Chris Santerre wrote:
Second, I believe SPF records can be spoofed
Only to the extent that any DNS record can be spoofed.
use in a disposibal manner.
In the sense that you can create any SPF entry you want... for your own domain. I could set one up with "+all" indicating that mail sent via any server on the Internet using my domain should be considered valid. I could buy up 100 disposable domains and put SPF on all of them.
That's why an SPF pass was never intended to bypass filters by itself... but it can be used to decide whether an address is reliable enough to check it against a whitelist.
Within the SpamAssassin scoring paradigm:
whitelisted domain without SPF = no rule triggered whitelisted domain with SPF pass = apply nice rule & subtract points
Yup. Currently it's -7.5 for the whitelist match & SPF pass and then another -7.5 if the envelope sender and header 'From:' match, for a total of -15 like the current whitelist_from_rcvd.

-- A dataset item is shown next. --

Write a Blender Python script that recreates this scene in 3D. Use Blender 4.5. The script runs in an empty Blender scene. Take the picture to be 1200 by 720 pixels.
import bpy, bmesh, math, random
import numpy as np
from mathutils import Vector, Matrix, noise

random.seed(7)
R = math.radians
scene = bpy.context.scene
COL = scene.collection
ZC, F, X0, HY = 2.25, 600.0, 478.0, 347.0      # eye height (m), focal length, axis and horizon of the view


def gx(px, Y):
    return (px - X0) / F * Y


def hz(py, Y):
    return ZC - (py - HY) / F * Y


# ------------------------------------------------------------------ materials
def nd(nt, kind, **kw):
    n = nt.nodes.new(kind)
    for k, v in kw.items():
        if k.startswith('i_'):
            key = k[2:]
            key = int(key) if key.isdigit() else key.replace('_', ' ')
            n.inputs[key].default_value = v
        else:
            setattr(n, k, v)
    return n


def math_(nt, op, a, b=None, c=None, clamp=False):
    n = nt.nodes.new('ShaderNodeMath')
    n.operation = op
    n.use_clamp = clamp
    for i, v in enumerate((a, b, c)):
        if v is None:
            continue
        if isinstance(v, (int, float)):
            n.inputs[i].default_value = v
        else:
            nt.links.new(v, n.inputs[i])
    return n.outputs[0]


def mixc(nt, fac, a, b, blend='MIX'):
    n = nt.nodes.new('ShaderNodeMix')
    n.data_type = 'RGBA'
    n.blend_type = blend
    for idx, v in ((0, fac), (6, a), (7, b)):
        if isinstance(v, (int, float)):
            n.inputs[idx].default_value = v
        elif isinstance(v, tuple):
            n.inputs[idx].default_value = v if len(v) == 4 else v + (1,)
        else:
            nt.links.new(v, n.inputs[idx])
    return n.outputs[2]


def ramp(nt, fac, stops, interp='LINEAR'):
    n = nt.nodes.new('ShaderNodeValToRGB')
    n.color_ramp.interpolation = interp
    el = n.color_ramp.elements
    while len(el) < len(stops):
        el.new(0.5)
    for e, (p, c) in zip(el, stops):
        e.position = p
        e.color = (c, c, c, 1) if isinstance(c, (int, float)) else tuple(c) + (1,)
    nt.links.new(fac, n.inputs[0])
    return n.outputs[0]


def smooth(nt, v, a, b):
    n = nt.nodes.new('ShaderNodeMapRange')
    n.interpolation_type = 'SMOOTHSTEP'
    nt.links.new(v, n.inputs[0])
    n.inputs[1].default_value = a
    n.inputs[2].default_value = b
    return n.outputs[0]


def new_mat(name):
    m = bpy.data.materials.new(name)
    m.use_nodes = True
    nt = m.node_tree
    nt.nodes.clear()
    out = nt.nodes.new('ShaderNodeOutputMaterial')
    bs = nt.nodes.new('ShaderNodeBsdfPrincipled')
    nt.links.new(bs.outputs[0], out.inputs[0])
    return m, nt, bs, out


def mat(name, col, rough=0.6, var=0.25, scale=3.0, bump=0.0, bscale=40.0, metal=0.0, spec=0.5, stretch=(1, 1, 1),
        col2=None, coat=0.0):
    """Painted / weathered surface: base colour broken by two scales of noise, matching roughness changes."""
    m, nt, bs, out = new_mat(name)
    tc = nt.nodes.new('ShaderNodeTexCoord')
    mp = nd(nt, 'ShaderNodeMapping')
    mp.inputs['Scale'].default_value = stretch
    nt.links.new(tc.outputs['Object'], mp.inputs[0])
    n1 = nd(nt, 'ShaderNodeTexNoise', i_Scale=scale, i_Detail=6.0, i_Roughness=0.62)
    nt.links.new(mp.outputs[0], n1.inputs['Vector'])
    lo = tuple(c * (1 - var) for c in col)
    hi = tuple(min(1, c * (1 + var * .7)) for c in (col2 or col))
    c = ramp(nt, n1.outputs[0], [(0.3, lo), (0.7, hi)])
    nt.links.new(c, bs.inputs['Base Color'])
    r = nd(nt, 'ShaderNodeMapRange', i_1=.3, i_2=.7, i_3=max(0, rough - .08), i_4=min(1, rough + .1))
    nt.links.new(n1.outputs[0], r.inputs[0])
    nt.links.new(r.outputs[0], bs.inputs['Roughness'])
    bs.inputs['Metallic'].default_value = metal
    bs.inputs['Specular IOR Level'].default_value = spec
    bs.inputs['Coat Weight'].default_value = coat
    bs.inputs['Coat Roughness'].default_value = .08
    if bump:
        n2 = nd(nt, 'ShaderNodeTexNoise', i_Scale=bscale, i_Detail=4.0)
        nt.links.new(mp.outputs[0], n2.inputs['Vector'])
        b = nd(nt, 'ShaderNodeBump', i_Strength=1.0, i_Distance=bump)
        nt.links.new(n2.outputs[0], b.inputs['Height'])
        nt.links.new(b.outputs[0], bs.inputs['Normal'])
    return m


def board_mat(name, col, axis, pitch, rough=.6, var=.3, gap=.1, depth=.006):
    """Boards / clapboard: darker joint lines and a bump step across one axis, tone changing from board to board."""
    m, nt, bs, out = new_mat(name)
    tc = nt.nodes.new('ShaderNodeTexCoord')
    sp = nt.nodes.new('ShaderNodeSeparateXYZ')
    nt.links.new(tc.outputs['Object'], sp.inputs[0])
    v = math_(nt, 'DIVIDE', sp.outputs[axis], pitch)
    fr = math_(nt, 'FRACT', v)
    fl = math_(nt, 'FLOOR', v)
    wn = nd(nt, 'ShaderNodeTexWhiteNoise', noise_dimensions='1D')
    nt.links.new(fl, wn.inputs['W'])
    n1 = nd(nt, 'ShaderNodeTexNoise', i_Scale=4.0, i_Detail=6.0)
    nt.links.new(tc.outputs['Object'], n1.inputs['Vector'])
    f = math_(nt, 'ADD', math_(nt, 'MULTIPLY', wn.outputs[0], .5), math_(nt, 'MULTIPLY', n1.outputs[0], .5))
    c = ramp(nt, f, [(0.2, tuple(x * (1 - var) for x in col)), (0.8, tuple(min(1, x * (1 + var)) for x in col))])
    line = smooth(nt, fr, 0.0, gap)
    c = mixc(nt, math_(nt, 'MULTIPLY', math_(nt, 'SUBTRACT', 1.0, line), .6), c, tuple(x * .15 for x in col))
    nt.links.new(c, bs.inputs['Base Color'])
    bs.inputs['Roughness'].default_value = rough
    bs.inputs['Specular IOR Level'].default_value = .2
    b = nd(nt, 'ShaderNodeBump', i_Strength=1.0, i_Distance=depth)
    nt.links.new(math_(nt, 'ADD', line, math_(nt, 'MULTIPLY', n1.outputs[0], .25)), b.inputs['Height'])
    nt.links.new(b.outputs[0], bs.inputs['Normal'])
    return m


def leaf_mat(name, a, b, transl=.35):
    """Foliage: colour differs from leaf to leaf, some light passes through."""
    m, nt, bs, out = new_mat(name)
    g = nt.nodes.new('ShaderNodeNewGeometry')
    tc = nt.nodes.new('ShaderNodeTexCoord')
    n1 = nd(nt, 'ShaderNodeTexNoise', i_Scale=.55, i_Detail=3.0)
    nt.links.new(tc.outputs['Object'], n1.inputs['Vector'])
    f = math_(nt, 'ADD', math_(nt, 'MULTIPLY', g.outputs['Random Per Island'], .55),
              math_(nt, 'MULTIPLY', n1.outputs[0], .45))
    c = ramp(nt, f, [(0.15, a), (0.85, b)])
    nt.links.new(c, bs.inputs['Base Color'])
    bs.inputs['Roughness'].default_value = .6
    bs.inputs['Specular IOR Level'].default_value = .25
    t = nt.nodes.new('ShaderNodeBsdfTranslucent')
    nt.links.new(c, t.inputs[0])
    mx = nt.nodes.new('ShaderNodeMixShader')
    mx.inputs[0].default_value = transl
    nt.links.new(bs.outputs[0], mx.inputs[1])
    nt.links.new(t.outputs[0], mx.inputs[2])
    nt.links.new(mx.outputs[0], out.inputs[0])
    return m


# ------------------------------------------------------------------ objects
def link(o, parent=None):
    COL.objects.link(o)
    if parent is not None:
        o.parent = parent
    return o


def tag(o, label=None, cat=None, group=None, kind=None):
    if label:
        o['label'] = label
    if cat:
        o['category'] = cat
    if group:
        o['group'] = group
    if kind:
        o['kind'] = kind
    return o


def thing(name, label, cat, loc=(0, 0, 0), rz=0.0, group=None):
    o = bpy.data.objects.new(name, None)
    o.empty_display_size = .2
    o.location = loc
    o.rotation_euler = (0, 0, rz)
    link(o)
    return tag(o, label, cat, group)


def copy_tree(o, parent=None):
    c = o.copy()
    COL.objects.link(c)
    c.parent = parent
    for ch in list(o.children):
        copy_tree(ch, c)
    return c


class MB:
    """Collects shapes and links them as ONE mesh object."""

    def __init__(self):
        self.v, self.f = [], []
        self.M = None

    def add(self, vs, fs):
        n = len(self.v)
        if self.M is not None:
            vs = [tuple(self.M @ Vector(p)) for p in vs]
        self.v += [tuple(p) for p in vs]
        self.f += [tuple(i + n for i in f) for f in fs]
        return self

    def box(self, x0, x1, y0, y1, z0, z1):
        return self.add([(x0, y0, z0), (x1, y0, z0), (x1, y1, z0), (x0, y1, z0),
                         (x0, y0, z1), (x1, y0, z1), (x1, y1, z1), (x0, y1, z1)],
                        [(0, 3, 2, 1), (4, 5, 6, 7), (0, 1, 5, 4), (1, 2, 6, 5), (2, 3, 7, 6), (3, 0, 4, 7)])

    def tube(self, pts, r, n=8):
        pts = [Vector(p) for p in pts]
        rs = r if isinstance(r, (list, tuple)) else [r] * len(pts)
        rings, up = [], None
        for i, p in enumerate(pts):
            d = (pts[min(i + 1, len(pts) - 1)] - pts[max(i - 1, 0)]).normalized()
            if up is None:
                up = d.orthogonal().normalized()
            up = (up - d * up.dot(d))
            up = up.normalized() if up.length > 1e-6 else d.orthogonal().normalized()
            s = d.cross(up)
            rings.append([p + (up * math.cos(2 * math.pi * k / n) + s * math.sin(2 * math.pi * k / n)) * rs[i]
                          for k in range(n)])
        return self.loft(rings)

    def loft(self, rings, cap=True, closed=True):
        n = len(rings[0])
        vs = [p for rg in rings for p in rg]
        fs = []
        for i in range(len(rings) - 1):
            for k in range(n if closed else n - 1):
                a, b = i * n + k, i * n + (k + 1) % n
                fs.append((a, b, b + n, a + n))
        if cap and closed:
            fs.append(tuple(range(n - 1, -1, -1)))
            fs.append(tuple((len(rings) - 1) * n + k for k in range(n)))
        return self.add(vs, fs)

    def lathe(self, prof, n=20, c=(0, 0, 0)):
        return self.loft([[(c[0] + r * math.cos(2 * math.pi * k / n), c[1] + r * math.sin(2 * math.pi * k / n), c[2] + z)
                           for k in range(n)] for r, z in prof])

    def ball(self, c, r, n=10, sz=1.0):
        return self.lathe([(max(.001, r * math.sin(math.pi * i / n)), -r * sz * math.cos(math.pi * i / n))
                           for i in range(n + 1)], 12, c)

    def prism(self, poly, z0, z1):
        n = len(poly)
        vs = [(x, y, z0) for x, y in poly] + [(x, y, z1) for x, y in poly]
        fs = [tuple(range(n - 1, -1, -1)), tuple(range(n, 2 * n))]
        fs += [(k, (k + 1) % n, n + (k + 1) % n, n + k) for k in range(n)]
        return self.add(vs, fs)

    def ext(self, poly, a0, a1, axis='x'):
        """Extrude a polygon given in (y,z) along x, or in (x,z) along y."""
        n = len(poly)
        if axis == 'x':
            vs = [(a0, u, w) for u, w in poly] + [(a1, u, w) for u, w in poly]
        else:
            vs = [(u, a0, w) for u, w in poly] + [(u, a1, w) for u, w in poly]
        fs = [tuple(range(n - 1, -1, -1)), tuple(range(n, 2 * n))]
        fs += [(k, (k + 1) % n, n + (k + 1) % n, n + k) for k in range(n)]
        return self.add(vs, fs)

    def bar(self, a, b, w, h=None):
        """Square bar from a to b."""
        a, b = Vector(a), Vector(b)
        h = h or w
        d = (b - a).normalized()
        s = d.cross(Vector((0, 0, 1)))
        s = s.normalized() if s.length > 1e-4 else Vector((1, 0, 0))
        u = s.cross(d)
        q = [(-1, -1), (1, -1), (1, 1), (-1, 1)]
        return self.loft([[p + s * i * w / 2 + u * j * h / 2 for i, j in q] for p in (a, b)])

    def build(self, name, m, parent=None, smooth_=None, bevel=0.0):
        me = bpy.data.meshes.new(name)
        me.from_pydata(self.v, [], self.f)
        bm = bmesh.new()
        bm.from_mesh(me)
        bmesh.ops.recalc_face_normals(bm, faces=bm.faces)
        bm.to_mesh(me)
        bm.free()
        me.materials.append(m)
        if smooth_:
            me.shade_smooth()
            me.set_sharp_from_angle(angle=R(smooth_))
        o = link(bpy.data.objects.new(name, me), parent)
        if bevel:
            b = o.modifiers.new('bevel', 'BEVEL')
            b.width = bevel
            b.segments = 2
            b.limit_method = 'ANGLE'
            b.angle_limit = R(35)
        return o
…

whitelisted domain with SPF fail = apply forgery rule & add points
I had considered also adding a rule for whitelisted domains that failed an SPF check, but thought (for the time being anyway) it'd be best not to penalize them anymore than the current SPF fail rule since many domains don't have up-to-date SPF records (often because they forget to add a webserver that sends out mail directly).
(I'm assuming that's how the feature is to be implemented, because that seems to me the most reasonable way to do it.)